Sunday, 17 February 2013

Walking training

Ruaha again, we are here training rangers of TANAPA and Wildlife Division for walking safaris, it is a big project under the name of SPANEST, funded by UNDP.
We are a good team of walking trainers and more then that a great group friends.. Ethan Kinsey, Andrew Molinaro, Simon Peterson and me.
The park was amazing, green but still with short grass and not that rainy. Plenty of elephant around and together with the rangers we approached them more then 120 times.... AWESOME
We did not have much time for birding but nonetheless I still find some new ones for the list as African crake, Violet tipped courser, Pallid harrier, Southern red bishop, Mottled spinetail and the secretive Black coucal

Total count 406

The rift valley lakes

Leavin Jinka and the Omo river behind  we had a nice lunch (the usual macaroni with berberè) in Konso, and from the restaurant deck I got  really lucky.
TWO LIFERS, first a Slender billed starling feeding on the fig tree just above us and then.... my first Egyptian vulture, it was high in the sky but still unique in its shape and color.. HAPPYNESS
We drove out towards Shashemene and then Lake langano were we slept, the morning after I woke up early and got rewarded by a good view of White cheeked turaco and a Northern black flycatcher.
Driving of we had other two beautiful gifts: two new birds for me, Black scimitarbill and Clapperton's francolin and a bird that I saw in a previous trip to Ethiopia, the black winged lovebird. They all were around bushes and fields dotted with huge, really huge fig trees.
The only other stop before Addis was a fishing pier getting out on the lake bordered by swamps full of delicate waterlilies.
Useless to say also here there were stunning ones... Common moorhen,  Hottentot teal, White wagtail and the super cute PIGMY GEESE.

Total count 395





Tribal feathers

The Omo valley is well known for its tribes, the Karo, the Hamar, the Dasanech, the Mursi and many more, but bird wise is nothing less exciting.
Just getting there, half way from Arba Minch to Konso, I had great sightings, my first Bruce's green pigeon. I was sooooo happy.. it was a bird I was really longing to see.  Beautiful colours, maaaan, so nice!!!  On the same acacia even a Scops owl was peering at us...
We spent the next few days up and down from Konso to Dimeka, from Turmi to  Omorate, from Jinka to the Mago NP.
The landscape varies from thick scrubland to open acacia woodland to open plains, all quite arid and dusty.
Birds are all over and actually quite relaxed, the viewing is nice and lot of lifers were on the way.
The first one was Black headed plover and then sooo many more, we looked a lot for Abyssinian roller and eventually we found it, an obvious flash of red in a distant fig tree revealed itself through the binos as a marvelous Double toothed barbet and again Lichtenstein sand grouse, Black throated barbet, the easily overlooked White billed buffalo weaver....
There were so many birds around that it was hard for me not to stop every ten meters, we even saw Vulturine guineafowl many times and Pigmy falcons and Abyssinian black weathear, again the White rumped babbler etc...
Safi sana
I almost forgot something, probably because is not about birding.

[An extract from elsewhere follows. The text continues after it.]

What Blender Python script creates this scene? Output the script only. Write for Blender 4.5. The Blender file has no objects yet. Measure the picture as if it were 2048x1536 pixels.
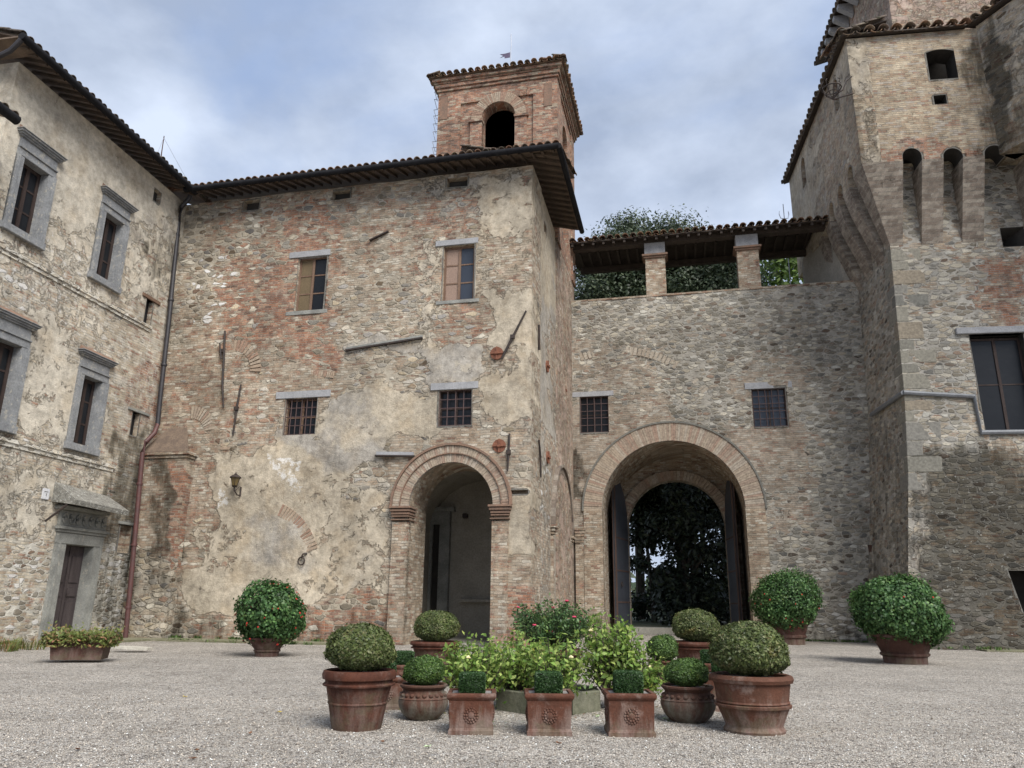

WE HAD AN AWESOME SIGHTING OF A BIG MALE LEOPARD BY THE SIDE OF THE ROAD IN MAGO NP!!!!!!!!

Total count 382











Birds of the horn

Ten days in Ethiopia are such a treat, a mixture of elevated excarpments, big lakes with riverine forest, bushy savannahs and open plains gives out a great variety, an unbelievable variety.
Just the road from Addis heading south to Arba Minch gave me some lifer as Hemprich's hornbill, Hartlaub's bustard and even a Barbary falcon.
The road is long, bordered by fields of teff and patches of woodland dotted with Eucalyptus, birding is difficult also because the guests were not very much into it.
I used a couple of Archaeological visits to get the most out of my binos.  It was good, I got a stunning Mocking cliff chat, an impressive Thick billed raven, a lone Hartlaub's bustard, a couple of Abyssinian ground hornbills, flocks of the endemic Wattled ibis and a shy Northern puffback and many others.
not bad for the first day.
The next day we just moved around Arba Minch, I walk up to the sound of Black headed oriole calling, many other calls could be heard and amongst them also White cheeked turaco and Blue spotted wood dove, just before leaving a Lammergeier flew in front of the cliff overlooking Nechisar NP, later in the morning we headed up the escarpment to visit the Dorze people.
On the way  I had another lifer: White rumped babbler, a really beautiful bird.
In the afternoon we had a boat trip on lake Chamo were the highlight for everybody were the birds also because the crocs were way too hidden in the vegetation.
We had wooly necked stork, Western marsh harrier, White winged tern together with many waders.